チェ・ゲバラが宿泊したのは大阪でした。大阪から広島がそれほど遠くないことを知り、ゲバラは広島へ行き、平和記念公園の慰霊碑に献花をしているときに案内役に「あなた方はこんなにされてなおアメリカ言いなりになるのか?」と語りました。チェ・ゲバラが訪日した当初は、東京の無名戦士の墓へ行く予定でした。ところが、チェ・ゲバラは無名戦士をアジアの人をたくさん殺した帝国主義の軍隊の人たちであるとし、こんなところへ行くわけにはいかない、広島へ行くと、広島行きを実現させました。
太平洋戦争とはいったいなんだったのか、私たち日本人が考えるときには二つの側面をよく見ておくことが大切です。
1.中国、朝鮮半島をはじめ、アジア諸国へ侵略を仕掛け、数多くのアジア諸国人民を虐殺した加害国家・戦争犯罪国家であるということ
2.アメリカによって原子爆弾を広島と長崎に投下され今でも原爆症に苦しんでいる人がいることや東京大空襲などのような無差別虐殺にあった被害国家であるということ。
チェ・ゲバラは、日本に関して二つの側面をきちんと見据えて無名戦士の墓に献花することを拒んだわけです。日本が持っている二面性(加害者歴史と被害者歴史)と対米従属の異常性、これらの本質をよく見ておくことの大切さをチェ・ゲバラは私たちに示しています。
チェ・ゲバラは、キューバへ帰国したあと広島と長崎のことを話し、盟友であるフィデル・カストロに日本へ行くことがあったら広島へ行くべきだと語りました。

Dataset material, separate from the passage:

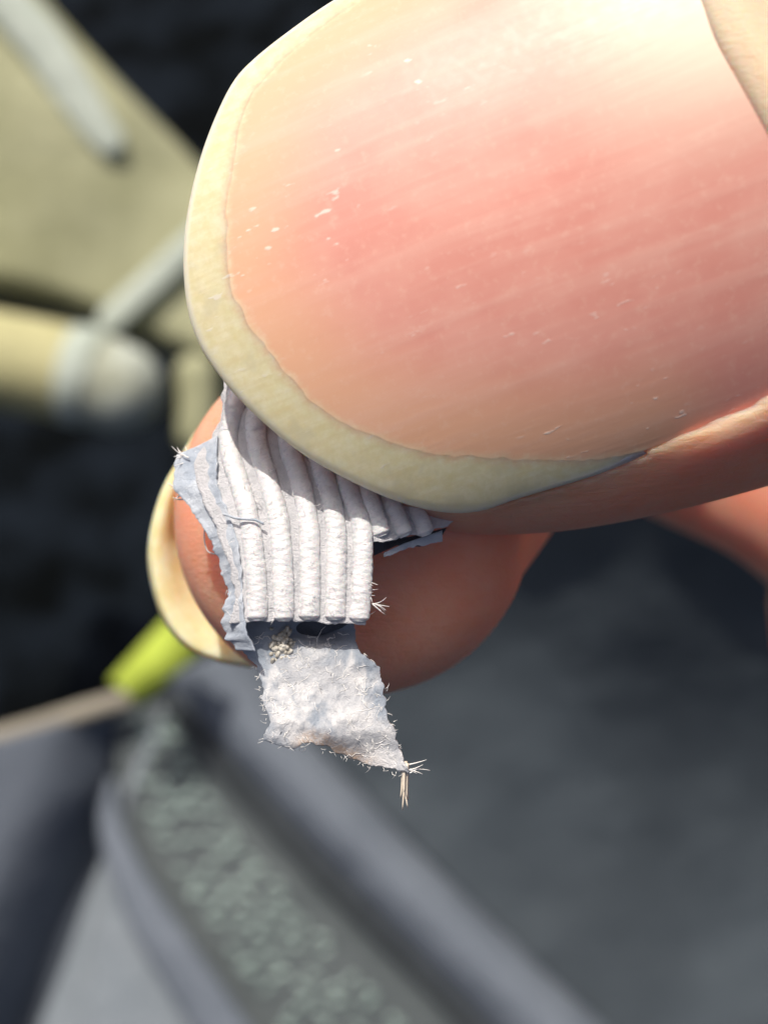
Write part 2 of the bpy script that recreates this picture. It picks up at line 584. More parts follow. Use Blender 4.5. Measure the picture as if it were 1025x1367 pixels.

一番最近のことだと、フィデルは2003年に訪日しています。といっても、物資補給のための非公式訪問だったのであまり報じられてはいません。フィデルはゲバラとの約束を忘れることなく広島へ行き、慰霊碑に献花しました。フィデル自身、チェ・ゲバラから広島のことを聞いて以来、広島へ訪問したときには原爆の犠牲者へ哀悼の意を表することを長年の願いとしていました。